In-Season: Maintaining Muscular Power

As mentioned earlier, your main goal during in-season is to maintain your overall strength and muscular size. In as short as 3 weeks of inactivity from training, your muscle strength can start to diminish. And thus, maintaining muscle power is essential if you want to keep your game up during the entirety of the season.

Basketball Strength Training Examples

Your training program will depend on the demands of your position on the court, as well as your current athletic state. A trainer can help you build a specific program that meets you needs, and it should progress over several weeks as you continue to improve.
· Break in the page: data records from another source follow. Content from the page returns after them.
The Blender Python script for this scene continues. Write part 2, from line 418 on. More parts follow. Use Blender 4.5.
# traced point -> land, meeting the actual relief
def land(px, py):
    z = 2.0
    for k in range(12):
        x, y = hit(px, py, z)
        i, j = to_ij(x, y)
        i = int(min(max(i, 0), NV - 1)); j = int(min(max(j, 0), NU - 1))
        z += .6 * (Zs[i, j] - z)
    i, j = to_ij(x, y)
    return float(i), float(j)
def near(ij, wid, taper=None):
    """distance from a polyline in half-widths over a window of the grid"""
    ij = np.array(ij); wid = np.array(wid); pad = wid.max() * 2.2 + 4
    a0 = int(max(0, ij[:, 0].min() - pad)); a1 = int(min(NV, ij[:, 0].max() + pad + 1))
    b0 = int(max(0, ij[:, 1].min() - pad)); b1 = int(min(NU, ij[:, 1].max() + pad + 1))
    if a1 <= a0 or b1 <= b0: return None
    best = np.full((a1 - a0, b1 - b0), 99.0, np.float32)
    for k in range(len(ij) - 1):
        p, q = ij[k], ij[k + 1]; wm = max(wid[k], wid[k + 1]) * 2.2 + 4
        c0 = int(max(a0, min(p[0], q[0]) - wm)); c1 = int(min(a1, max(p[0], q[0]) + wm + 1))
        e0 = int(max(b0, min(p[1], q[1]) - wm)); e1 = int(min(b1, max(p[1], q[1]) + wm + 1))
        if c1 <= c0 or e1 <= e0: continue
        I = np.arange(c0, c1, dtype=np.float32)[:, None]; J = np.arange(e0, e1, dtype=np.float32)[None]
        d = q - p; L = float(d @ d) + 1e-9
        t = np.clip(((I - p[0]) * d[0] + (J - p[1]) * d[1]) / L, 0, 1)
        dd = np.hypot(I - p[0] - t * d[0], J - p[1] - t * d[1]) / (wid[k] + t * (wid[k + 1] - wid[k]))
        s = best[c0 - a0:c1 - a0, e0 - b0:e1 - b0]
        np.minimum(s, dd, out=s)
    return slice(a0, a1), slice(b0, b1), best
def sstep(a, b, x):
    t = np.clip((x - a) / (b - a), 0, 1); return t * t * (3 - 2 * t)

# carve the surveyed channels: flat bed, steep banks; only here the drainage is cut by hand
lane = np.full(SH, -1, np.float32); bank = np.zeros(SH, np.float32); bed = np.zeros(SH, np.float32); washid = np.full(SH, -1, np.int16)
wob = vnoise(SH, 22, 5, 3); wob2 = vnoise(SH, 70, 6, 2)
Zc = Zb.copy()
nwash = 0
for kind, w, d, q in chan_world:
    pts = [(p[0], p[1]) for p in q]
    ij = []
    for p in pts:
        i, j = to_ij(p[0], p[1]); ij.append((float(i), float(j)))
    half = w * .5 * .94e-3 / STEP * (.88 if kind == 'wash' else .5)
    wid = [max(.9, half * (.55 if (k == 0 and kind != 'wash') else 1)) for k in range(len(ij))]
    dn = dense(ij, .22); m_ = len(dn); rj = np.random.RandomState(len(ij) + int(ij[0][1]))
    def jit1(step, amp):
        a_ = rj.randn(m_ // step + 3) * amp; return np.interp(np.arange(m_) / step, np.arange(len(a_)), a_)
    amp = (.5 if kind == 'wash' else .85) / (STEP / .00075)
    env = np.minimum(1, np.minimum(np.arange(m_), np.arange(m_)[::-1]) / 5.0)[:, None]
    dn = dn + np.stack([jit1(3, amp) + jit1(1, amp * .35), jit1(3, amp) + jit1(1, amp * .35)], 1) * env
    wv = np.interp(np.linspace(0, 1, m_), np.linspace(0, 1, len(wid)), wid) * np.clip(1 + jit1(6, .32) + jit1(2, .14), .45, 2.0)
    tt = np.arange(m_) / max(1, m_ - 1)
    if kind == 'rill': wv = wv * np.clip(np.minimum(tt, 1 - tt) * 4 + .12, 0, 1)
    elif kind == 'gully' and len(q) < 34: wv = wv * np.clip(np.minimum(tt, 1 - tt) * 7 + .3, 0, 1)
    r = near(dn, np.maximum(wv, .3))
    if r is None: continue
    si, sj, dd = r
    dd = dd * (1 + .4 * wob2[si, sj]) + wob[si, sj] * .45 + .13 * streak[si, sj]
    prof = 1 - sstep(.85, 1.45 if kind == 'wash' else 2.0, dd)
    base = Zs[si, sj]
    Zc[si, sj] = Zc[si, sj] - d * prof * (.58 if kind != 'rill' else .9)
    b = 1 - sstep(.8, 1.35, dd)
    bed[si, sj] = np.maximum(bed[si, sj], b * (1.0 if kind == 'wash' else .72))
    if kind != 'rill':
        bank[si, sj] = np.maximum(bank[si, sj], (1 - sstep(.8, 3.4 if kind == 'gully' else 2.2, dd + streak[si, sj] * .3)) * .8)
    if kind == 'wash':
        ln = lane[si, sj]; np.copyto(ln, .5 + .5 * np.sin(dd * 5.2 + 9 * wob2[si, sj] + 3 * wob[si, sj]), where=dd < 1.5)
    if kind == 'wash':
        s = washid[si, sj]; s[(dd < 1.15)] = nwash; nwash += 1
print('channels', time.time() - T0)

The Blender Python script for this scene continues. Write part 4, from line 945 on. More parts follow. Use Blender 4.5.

Exercises to include in a strength training regimen for basketball:

  • pull-ups
  • push-ups
  • dips
  • lunges
  • seated row
  • barbell curls
  • dumbbell standing shoulder press

The workouts you choose are up to you, as long as you target all body parts and workout on a regular schedule. Here are examples of the best workouts you can use:

You can start your first day of training with 10-15 minutes of warm up exercises such as core exercises like planks and abdominals. You can then proceed to doing leg presses, lunges, and back squats, which are to be repeated 3 times with a repetition of 10-15 for each set.

The exercises, the amount of time, the intensity, and the progression of your workout regimen depends on you and your trainer. You can help to create the program that helps to improve your performance, as well as to increase certain abilities that you may want to improve on.

Basketball strength training is often overlooked as it takes a backseat to skills training and tactics, but it’s essential to bring your game to its full potential. What can your skills do if you’re not strong enough to withstand the physicality of the game? Or if you’re easily injured with a simple push to the floor?

To make full use of your skills and talent, strength training is necessary.

Remember, you make your luck before the game starts.